NRAMA: I was impressed by how you stuck to presenting facts in as clear a fashion as possible. Using a pie chart in a comic book is fairly unusual, if not unprecedented, yet it’s really the obvious way to explain the breakdown of numbers such as the followers of world religions. When did you realize that this book was going to require some unusual storytelling choices?

EC: From script page one it was obvious this was going to require crystal clarity. Even so, with my wife, a writer and possibly the best editor this side of the Milky Way, looking over my shoulder, I still missed opportunities to make some facts-- well-- crystal.

NRAMA: Many of the players in the war are illustrated, but sometimes they are depicted via digitally manipulated photographs. Why is that?

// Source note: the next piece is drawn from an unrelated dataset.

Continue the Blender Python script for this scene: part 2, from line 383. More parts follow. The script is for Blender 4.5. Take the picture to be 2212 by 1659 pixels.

EC: I tried to avoid eye fatigue. Consistent style works well in any genre of storytelling, whether superheroes or personal-story graphic novels. Yet, in the 9/11 Report, there were so many differing elements, I felt it better to vary the art continuity.

NRAMA: What is the working relationship between yourself and Sid?

EC: I think of us as Click and Clack. We don't have arguments; we clearly see each other's viewpoints and generally agree on solutions to whatever problems crop up. We've known each other so long and worked together so often, we're more like Siamese twins without the headache of having to drag the other to the bathroom.

NRAMA: After all these years in comics, how satisfying is it to reinvent yourself? Did you imagine the success of comic book journalism when you began the 9/11 adaptation?

EC: Experimenting with styles and methods has always been fun for me. When the tiny Mac became available, I did a Mighty Mouse story on it. I remember Dwayne McDuffie couldn't believe it was done on a computer. Animation on an Amiga was great fun and Macs supply their own cachet. Different pens, pencils, crayolas-- whatever was handy. Neither Sid nor I were prepared for the intense four and a half minutes of fame we received, or the acceptance of the book into so many high schools and colleges and libraries. We're very proud of that.